From June through October, data was collected by questionnaire from
more than 3,500 people representing all segments of the community,
including: African Americans, white citizens, leaders of religious
organizations and social service agencies, business leaders and
foundation professionals, educators, youth, police and their families,
city leadership and other minority persons.
Stage Four: Integration (November - December 2001)
After the feedback and dialogue process had been completed
with each stakeholding group, ARIA Group produced a set of
shared goals, as well as summaries of value statements and
motivations across all the groups. The sixty selected
representatives met in early December as the Integration
Group to review, prioritize and comment on the goals from
all stakeholding groups. The ARIA Group presented
this shared set of prioritized goals, motivations and suggestions,
along with the information on best practices gathered by the
Police Practices and Model Programs Research Group,
to the Settlement group, which overwhelmingly affirmed them.
The Integration Group was comprised of five to ten
representatives from each of the stakeholding groups.

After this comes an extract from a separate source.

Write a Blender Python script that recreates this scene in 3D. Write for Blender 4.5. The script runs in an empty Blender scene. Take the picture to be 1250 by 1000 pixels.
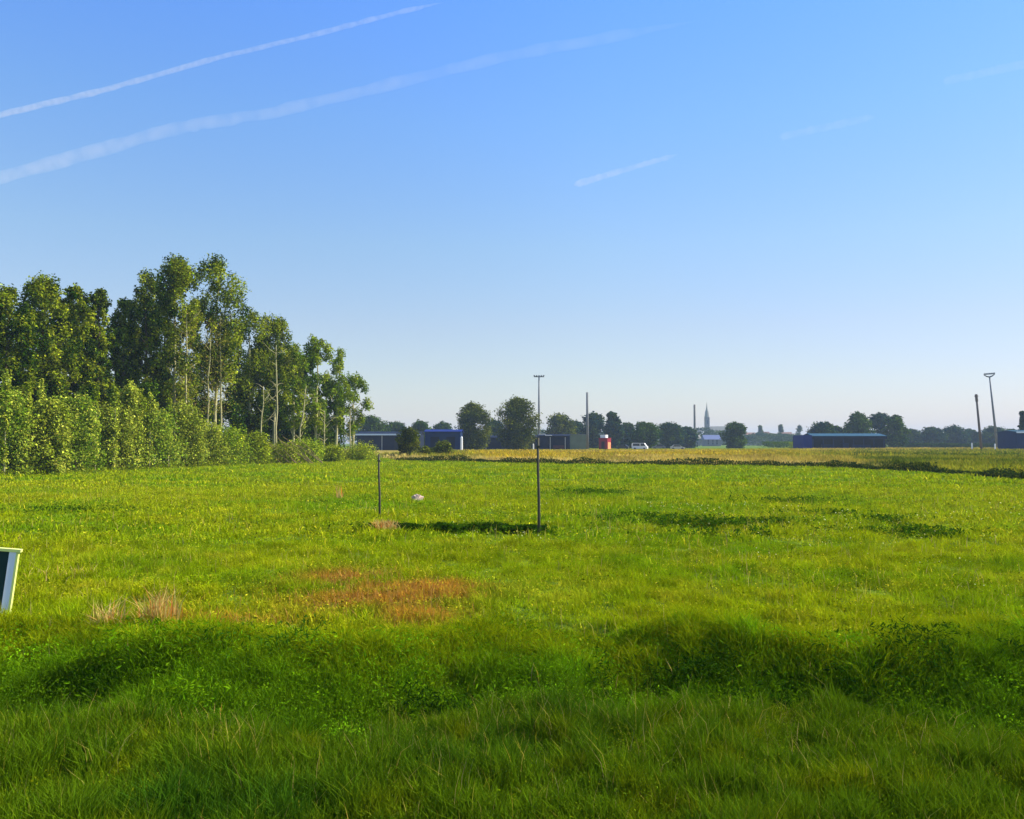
import bpy, math, random
import numpy as np
R = math.radians
SC = bpy.context.scene
COL = SC.collection

# ------------------------------------------------------------------ camera
F = 1050.0                       # focal length in photo pixels (photo 1250 x 1000)
HZ = 541.0                       # eye level row
CH = 2.0                         # eye height
PITCH = math.atan((HZ - 500.0) / F)
cam = bpy.data.cameras.new('camera'); camo = bpy.data.objects.new('camera', cam); COL.objects.link(camo)
cam.sensor_fit = 'HORIZONTAL'; cam.sensor_width = 36.0; cam.lens = 36.0 * F / 1250.0
cam.clip_start = 0.1; cam.clip_end = 60000
camo.location = (0, 0, CH); camo.rotation_euler = (R(90) + PITCH, 0, 0)
SC.camera = camo

# ------------------------------------------------------------------ light
SUN_AZ = 78.0                    # degrees clockwise from the view direction (+Y)
SUN_EL = 41.0
W = bpy.data.worlds.new('World'); SC.world = W; W.use_nodes = True
nt = W.node_tree; nt.nodes.clear()
sky = nt.nodes.new('ShaderNodeTexSky'); sky.sky_type = 'NISHITA'; sky.sun_disc = False
sky.sun_elevation = R(SUN_EL); sky.sun_rotation = R(SUN_AZ); sky.altitude = 0
sky.air_density = 1.0; sky.dust_density = 0.4; sky.ozone_density = 3.0
# clear blue overhead, greyer air low down: tint of the sky by elevation (world space)
tcw = nt.nodes.new('ShaderNodeTexCoord'); spx = nt.nodes.new('ShaderNodeSeparateXYZ'); nt.links.new(tcw.outputs['Generated'], spx.inputs[0])
rmp = nt.nodes.new('ShaderNodeValToRGB'); nt.links.new(spx.outputs['Z'], rmp.inputs[0])
SKY_TINT = [(0.0, (.74, .64, .68)), (.068, (.84, .74, .71)), (.133, (.90, .80, .78)), (.224, (.90, .93, .93)), (.35, (.80, 1.02, 1.22)), (.46, (.70, 1.04, 1.50))]
_e = rmp.color_ramp.elements
_e[0].position = 0; _e[1].position = SKY_TINT[-1][0]
for _p, _c in SKY_TINT[1:-1]: _e.new(_p)
for _k, (_p, _c) in enumerate(SKY_TINT): _e[_k].color = (*_c, 1)
hsv = nt.nodes.new('ShaderNodeMix'); hsv.data_type = 'RGBA'; hsv.blend_type = 'MULTIPLY'; hsv.inputs[0].default_value = 1.0
nt.links.new(rmp.outputs[0], hsv.inputs[7])
bgn = nt.nodes.new('ShaderNodeBackground'); bgn.inputs['Strength'].default_value = 0.105
wo = nt.nodes.new('ShaderNodeOutputWorld')
nt.links.new(sky.outputs[0], hsv.inputs[6]); 
azr = nt.nodes.new('ShaderNodeValToRGB'); nt.links.new(spx.outputs['X'], azr.inputs[0]); azr.color_ramp.elements[0].position = 0.1; azr.color_ramp.elements[1].position = 0.6
azr.color_ramp.elements[0].color = (1, 1, 1, 1); azr.color_ramp.elements[1].color = (.86, .86, .95, 1)
az = nt.nodes.new('ShaderNodeMix'); az.data_type = 'RGBA'; az.blend_type = 'MULTIPLY'; az.inputs[0].default_value = 1.0
nt.links.new(hsv.outputs[2], az.inputs[6]); nt.links.new(azr.outputs[0], az.inputs[7]); nt.links.new(az.outputs[2], bgn.inputs['Color'])
nt.links.new(bgn.outputs[0], wo.inputs['Surface'])
sl = bpy.data.lights.new('sun', 'SUN'); sl.energy = 5.0; sl.angle = R(0.5); sl.color = (1.0, 0.92, 0.72)
so = bpy.data.objects.new('sun', sl); COL.objects.link(so)
so.location = (60, 20, 60)
so.rotation_euler = (R(90 - SUN_EL), 0, R(180 - SUN_AZ) )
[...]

The role of this group was to review the goals from
all stakeholding groups and reach agreement on them
(see following five project-level goals).
First Goal:
Police Officers and Community Members Will
Become Proactive Partners in Community Problem Solving
Second Goal:
Second Goal: Build Relationships of Respect,
Cooperation and Trust Within and Between
Police and Communities
Third Goal:
Improve Education, Oversight, Monitoring,
Hiring Practices and Accountability of CPD
Fourth Goal:
Ensure Fair, Equitable, and Courteous Treatment for All
Fifth Goal: Create Methods to Establish the
Public's Understanding of Police Policies and
Procedures and Recognition of Exceptional Service
in an Effort to Foster Support for the Police
The ARIA Group merged these goals and the
information on best practices gathered by its
research team and presented this material to
the settlement group to serve as the basis for
their collaborative settlement negotiations.

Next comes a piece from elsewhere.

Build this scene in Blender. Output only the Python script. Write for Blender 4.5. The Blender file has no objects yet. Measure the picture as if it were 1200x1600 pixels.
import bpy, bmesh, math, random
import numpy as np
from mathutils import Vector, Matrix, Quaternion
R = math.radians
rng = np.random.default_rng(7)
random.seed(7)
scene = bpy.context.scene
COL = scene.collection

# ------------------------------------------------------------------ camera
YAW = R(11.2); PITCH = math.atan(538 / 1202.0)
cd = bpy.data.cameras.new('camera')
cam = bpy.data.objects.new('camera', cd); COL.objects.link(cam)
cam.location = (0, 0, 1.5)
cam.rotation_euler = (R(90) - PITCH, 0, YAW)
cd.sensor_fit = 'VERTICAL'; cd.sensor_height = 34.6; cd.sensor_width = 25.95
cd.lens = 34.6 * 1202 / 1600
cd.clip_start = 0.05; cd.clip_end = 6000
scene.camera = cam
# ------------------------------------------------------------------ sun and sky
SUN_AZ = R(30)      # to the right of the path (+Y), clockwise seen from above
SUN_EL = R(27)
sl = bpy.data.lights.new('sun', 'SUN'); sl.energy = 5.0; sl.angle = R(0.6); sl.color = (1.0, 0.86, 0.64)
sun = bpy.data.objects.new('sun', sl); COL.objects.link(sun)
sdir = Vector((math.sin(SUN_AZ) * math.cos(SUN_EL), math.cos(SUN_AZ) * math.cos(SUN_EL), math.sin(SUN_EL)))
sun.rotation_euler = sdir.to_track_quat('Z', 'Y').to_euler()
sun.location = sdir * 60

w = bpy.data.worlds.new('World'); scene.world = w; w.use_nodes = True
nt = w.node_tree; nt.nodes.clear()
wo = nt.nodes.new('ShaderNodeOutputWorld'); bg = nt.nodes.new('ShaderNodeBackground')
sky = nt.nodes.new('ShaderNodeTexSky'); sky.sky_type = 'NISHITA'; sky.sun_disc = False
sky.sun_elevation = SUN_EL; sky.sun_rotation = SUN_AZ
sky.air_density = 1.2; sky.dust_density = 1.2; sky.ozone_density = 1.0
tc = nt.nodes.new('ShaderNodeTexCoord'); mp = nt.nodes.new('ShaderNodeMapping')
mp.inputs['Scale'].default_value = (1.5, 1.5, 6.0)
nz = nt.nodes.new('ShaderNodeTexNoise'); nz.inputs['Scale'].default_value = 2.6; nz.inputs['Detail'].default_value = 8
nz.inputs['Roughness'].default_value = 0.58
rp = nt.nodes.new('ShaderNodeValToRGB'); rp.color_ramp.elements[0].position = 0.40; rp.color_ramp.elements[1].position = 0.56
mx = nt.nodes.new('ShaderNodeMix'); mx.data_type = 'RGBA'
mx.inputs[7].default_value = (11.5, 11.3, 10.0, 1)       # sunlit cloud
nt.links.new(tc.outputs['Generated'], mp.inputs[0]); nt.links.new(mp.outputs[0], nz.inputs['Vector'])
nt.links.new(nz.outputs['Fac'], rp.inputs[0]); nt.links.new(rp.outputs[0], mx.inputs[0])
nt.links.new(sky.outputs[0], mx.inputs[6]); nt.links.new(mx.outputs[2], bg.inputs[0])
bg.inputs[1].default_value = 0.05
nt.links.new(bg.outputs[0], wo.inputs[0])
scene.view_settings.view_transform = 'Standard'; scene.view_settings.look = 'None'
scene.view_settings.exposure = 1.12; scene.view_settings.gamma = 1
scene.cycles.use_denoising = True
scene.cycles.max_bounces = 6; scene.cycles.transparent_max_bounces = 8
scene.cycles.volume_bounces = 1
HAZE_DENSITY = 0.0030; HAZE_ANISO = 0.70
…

The stage was then set for developing a collaborative settlement outside of the courtroom.
The work remaining looked like this:
Stage Five: Negotiation (January 2002-April 2002)

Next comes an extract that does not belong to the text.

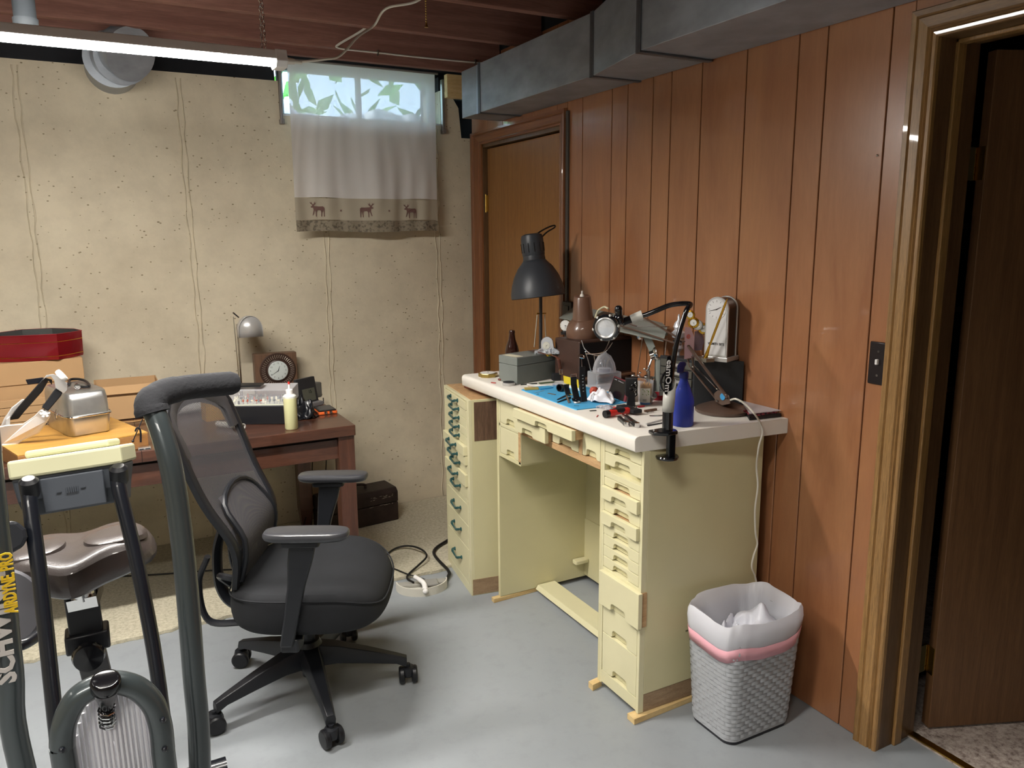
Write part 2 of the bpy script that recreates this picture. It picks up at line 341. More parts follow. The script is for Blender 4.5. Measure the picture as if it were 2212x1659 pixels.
# ---- doorway with oak casing, stop, and the door swung into the next room
oak = [(0, 0), (0, .012), (.004, .016), (.012, .017), (.015, .012), (.019, .018), (.024, .014), (.028, .019), (.052, .021), (.056, .015), (.060, .021), (.073, .0215), (.076, .018), (.076, 0)]
a, b, c = casing(oak, .53, 1.353, 2.046, (.076, .076), None, '')
struct('trim_8', a, 'oak', ang=15); struct('trim_9', b, 'oak', ang=15); struct('trim_10', c, 'oakx', ang=15)
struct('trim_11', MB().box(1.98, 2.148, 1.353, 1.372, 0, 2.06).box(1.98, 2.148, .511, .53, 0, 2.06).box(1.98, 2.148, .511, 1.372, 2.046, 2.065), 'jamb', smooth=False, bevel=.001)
struct('trim_12', MB().box(2.040, 2.074, 1.342, 1.353, .0, 2.046).box(2.040, 2.074, .53, .541, 0, 2.046).box(2.040, 2.074, .53, 1.353, 2.035, 2.046), 'oak', smooth=False, bevel=.003)
# door leaf: local frame, hinge edge at origin, leaf along +x
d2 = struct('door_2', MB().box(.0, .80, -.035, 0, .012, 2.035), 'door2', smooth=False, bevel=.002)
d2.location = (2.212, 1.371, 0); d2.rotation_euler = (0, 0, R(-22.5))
for z in (1.74, .235):
    mb = MB(); mb.box(-.0018, .0, -.031, .004, z-.045, z+.045)
    for k in range(5): mb.cyl((-.0065, .006, z-.045+.018*k+.0006), (-.0065, .006, z-.045+.018*k+.0174), .006)
    h = obj('hinge', mb, 'brass', d2, local=True)
    obj('hinge_leaf', MB().box(2.149, 2.205, 1.3735, 1.3755, z-.045, z+.045), mat('dull_brass', '#4b4530', .6, .3), d2)
mb = MB(); mb.cyl((.73, -.035, .98), (.73, -.075, .98), .011); mb.ball((.73, -.09, .98), .028, 16, sy=.8); obj('door_knob', mb, 'brass', d2, local=True)
struct('trim_13', MB().box(2.122, 2.150, .35, 1.372, .004, .009), 'brass', smooth=False, bevel=.002)
# the next room: walls and a bookcase glimpsed through the gap beside the door
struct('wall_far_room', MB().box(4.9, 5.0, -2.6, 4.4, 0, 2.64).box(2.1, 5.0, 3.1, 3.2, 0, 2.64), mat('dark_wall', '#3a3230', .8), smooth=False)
bc = thing('bookcase', 'dark bookcase glimpsed in the gap between the open door and its jamb', 'bookcase', (2.9, 2.2, 0))
mb = MB()
mb.box(2.6, 2.63, 2.1, 2.45, .004, 1.95); mb.box(2.6, 2.63, 2.1, 2.45, .0041, 1.95); obj('side', mb, 'rawdark', bc, smooth=False); obj('side', MB().box(3.6, 3.63, 2.1, 2.45, .004, 1.95), 'rawdark', bc, smooth=False); obj('back', MB().box(2.63, 3.6, 2.43, 2.45, .004, 1.95), 'rawdark', bc, smooth=False)
for z in (.05, .45, .85, 1.21, 1.57, 1.93): obj('shelf', MB().box(2.63, 3.6, 2.1, 2.43, z, z+.02), 'rawdark', bc, smooth=False)
rn = random.Random(3)
bx = 2.635; cs = ['#8a2a28', '#26313f', '#4a4a4a', '#6d5a35', '#2c4a3a', '#7a2020']
for k in range(6):
    wd = rn.uniform(.03, .045); hh = rn.uniform(.18, .26)
    o = obj('book', MB().box(bx, bx+wd-.002, 2.14, 2.3, 1.23, 1.23+hh).box(bx+.003, bx+wd-.005, 2.143, 2.302, 1.2305, 1.23+hh-.006), mat('book_cover', cs[k % 6], .6), smooth=False)
    tag(o, ('dark red', 'navy blue', 'grey', 'olive brown', 'dark green', 'crimson')[k] + ' book on the middle shelf of the bookcase behind the open door', 'book', 'books in the far bookcase'); bx += wd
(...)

Facilitated by ARIA, the Settlement Group, consisting of the
parties to the proposed lawsuit,
engaged in intensive work on negotiating a
Collaborative Settlement Agreement. See the full agreement
Here.
Stage Six: Approval and Implementation (April 2002-August 2002)
Once successful agreement was reached in the
negotiations, the Settlement Group submitted
the Collaborative Settlement Agreement to the
Federal Court for approval. In addition, it started
working with the stakeholder group representatives
and coordinating with other local efforts to bring the
settlement agreement back to the various stakeholders
for implementation at both
administrative and grassroots levels.
Through the participation of the 3500 citizens of Cincinnati in
the collaborative process, with all of this input and tremendous
source of creative ideas and commitment, the foundation was laid
for forging a long-term and participatory process to promote
constructive and grassroots-directed development aimed at improving
quality of life for all those who live and work in the city of Cincinnati.
This participation was rewarded on August 5th 2002, when Federal
Judge Susan Dlott approved and signed the Cincinnati Police-Community Relations Collaborative Settlement Agreement.